Task objective
Begin at the first line below and copy each line exactly, ending with the line where "barn, res=4, vn=4)" appears.
###
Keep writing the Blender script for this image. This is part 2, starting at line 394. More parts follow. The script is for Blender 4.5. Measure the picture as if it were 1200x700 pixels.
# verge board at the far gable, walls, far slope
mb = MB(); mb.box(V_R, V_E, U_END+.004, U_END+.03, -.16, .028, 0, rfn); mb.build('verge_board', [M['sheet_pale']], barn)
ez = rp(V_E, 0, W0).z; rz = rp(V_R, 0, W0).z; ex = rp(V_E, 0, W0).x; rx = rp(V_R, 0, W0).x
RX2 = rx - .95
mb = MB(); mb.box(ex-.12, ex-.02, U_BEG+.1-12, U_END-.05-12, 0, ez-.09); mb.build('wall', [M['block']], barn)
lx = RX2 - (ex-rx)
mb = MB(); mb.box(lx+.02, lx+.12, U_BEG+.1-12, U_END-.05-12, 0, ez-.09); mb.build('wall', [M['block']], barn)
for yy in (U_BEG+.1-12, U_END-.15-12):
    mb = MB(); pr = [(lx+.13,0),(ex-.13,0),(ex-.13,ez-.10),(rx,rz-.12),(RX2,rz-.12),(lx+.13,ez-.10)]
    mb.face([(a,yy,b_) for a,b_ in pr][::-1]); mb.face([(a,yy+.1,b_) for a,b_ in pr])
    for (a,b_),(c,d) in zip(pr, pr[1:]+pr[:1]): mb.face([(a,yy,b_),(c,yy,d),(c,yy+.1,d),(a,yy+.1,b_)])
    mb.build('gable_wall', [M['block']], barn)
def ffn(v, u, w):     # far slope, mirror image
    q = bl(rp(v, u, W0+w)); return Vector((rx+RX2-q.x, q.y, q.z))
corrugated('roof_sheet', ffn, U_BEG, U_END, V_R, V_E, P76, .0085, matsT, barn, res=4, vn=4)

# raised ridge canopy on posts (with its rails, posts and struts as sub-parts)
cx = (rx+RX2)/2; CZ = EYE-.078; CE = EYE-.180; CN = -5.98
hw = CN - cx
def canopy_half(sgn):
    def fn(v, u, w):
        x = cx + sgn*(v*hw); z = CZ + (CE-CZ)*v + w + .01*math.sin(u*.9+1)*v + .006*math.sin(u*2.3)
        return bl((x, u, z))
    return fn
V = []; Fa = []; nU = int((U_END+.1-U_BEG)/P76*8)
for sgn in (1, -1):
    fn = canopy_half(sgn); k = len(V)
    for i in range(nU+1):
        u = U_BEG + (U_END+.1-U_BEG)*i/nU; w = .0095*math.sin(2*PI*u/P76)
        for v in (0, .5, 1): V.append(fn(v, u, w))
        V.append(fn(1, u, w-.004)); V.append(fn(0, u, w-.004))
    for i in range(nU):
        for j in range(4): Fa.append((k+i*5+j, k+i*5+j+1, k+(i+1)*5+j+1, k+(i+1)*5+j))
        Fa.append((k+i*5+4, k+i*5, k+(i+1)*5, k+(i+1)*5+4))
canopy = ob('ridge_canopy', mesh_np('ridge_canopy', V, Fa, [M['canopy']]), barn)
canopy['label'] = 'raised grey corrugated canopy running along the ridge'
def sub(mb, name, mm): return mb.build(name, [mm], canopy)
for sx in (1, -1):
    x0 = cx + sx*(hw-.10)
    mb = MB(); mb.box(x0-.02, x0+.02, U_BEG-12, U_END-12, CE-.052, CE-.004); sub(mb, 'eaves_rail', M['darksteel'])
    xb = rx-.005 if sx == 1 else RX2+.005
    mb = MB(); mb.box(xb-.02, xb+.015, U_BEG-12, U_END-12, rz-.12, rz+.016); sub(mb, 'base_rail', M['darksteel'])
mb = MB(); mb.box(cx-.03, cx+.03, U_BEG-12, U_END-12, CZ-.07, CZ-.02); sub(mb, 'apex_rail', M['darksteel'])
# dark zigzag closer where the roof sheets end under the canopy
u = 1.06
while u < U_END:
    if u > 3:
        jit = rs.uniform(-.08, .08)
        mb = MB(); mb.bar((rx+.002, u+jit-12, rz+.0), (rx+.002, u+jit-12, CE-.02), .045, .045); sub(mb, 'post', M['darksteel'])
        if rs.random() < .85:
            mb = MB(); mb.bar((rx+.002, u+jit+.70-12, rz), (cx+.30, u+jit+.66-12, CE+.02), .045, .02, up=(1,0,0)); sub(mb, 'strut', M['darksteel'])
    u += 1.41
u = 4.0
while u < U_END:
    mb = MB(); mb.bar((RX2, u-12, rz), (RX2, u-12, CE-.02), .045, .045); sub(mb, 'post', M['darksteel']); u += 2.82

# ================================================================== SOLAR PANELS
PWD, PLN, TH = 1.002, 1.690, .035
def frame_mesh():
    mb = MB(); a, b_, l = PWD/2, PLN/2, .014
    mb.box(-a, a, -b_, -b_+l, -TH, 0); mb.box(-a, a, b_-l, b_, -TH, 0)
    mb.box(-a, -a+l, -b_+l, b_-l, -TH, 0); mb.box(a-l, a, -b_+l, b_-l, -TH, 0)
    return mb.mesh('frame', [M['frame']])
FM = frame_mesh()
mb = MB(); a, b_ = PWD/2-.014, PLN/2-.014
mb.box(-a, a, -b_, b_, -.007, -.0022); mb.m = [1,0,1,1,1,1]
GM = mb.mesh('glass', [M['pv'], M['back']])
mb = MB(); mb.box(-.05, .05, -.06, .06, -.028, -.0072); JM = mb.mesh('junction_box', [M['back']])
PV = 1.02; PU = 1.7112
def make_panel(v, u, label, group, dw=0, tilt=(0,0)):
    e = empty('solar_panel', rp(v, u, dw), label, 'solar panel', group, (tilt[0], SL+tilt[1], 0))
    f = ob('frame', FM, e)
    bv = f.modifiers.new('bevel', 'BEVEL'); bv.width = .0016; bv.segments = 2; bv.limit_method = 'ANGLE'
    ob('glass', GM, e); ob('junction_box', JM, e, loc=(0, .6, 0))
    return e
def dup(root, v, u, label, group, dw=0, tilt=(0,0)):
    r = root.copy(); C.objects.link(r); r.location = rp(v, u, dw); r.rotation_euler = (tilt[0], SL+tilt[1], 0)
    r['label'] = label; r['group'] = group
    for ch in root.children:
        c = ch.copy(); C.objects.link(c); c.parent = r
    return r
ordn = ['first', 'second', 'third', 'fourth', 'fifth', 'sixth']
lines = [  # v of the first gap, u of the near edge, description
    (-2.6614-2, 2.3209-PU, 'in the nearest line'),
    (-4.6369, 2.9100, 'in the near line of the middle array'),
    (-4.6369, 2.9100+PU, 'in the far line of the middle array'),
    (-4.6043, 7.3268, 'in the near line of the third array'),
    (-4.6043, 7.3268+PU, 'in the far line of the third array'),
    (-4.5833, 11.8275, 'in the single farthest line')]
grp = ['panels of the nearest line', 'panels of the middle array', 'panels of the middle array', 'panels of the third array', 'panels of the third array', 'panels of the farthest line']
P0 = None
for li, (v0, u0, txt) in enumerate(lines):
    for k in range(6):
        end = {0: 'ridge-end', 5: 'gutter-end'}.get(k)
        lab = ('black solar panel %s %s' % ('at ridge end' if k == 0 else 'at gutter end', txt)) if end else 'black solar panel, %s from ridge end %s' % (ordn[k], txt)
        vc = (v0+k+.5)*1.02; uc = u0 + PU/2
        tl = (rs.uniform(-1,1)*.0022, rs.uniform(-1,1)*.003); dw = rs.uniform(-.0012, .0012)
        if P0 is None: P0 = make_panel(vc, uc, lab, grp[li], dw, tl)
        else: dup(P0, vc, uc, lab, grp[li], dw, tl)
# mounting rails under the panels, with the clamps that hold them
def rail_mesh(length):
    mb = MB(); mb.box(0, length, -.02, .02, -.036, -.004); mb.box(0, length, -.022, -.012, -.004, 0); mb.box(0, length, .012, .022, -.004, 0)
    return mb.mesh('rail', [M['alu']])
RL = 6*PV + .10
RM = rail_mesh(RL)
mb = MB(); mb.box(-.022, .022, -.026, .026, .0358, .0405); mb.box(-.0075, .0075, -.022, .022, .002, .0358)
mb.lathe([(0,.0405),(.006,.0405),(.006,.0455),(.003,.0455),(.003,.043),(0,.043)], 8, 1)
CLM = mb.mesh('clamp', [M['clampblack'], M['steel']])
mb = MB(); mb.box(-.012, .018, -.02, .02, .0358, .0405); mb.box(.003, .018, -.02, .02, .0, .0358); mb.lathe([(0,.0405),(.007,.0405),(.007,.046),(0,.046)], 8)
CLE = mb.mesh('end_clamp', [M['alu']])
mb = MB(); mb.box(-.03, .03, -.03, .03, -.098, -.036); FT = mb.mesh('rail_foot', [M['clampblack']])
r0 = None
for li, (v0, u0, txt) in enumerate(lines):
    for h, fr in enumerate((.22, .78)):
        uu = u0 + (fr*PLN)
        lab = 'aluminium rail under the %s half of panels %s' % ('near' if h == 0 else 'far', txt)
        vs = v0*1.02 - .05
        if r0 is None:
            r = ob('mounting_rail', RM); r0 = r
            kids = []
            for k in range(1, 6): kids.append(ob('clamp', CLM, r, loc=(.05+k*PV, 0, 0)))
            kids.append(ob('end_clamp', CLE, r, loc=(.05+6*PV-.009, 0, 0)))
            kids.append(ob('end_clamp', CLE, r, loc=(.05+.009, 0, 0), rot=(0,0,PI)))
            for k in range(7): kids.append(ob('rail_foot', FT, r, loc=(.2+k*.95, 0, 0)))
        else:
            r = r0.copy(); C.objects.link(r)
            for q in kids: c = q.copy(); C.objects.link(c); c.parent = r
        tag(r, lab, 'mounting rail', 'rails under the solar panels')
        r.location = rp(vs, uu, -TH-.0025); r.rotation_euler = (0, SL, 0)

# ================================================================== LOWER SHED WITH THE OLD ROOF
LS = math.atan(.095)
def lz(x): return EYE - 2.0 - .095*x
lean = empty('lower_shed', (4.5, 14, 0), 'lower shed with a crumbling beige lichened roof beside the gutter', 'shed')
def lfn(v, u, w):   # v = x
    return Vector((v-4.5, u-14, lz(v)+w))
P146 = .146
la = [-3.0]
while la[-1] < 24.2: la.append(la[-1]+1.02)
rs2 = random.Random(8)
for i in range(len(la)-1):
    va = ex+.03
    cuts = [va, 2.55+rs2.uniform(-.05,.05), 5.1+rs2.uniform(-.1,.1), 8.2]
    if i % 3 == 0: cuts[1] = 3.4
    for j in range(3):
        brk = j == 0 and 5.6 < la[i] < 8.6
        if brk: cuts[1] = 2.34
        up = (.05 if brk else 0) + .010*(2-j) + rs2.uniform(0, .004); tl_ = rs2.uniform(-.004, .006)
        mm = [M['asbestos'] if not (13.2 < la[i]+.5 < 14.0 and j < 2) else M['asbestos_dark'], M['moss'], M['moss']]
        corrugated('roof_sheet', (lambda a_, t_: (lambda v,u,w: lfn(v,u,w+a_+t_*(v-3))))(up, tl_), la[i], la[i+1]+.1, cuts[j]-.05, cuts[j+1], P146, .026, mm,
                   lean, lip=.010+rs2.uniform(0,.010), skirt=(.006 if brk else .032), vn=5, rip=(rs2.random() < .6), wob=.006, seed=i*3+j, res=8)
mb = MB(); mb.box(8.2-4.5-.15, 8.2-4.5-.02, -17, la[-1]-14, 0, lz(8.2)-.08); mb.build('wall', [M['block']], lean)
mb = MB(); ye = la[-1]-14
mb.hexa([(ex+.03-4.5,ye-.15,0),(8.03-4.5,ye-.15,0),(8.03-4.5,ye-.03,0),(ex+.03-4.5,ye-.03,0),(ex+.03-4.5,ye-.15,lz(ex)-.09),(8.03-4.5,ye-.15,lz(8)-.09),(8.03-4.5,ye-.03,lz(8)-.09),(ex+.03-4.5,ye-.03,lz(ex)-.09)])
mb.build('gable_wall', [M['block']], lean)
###
Output of the task
Keep writing the Blender script for this image. This is part 2, starting at line 394. More parts follow. The script is for Blender 4.5. Measure the picture as if it were 1200x700 pixels.
# verge board at the far gable, walls, far slope
mb = MB(); mb.box(V_R, V_E, U_END+.004, U_END+.03, -.16, .028, 0, rfn); mb.build('verge_board', [M['sheet_pale']], barn)
ez = rp(V_E, 0, W0).z; rz = rp(V_R, 0, W0).z; ex = rp(V_E, 0, W0).x; rx = rp(V_R, 0, W0).x
RX2 = rx - .95
mb = MB(); mb.box(ex-.12, ex-.02, U_BEG+.1-12, U_END-.05-12, 0, ez-.09); mb.build('wall', [M['block']], barn)
lx = RX2 - (ex-rx)
mb = MB(); mb.box(lx+.02, lx+.12, U_BEG+.1-12, U_END-.05-12, 0, ez-.09); mb.build('wall', [M['block']], barn)
for yy in (U_BEG+.1-12, U_END-.15-12):
    mb = MB(); pr = [(lx+.13,0),(ex-.13,0),(ex-.13,ez-.10),(rx,rz-.12),(RX2,rz-.12),(lx+.13,ez-.10)]
    mb.face([(a,yy,b_) for a,b_ in pr][::-1]); mb.face([(a,yy+.1,b_) for a,b_ in pr])
    for (a,b_),(c,d) in zip(pr, pr[1:]+pr[:1]): mb.face([(a,yy,b_),(c,yy,d),(c,yy+.1,d),(a,yy+.1,b_)])
    mb.build('gable_wall', [M['block']], barn)
def ffn(v, u, w):     # far slope, mirror image
    q = bl(rp(v, u, W0+w)); return Vector((rx+RX2-q.x, q.y, q.z))
corrugated('roof_sheet', ffn, U_BEG, U_END, V_R, V_E, P76, .0085, matsT, barn, res=4, vn=4)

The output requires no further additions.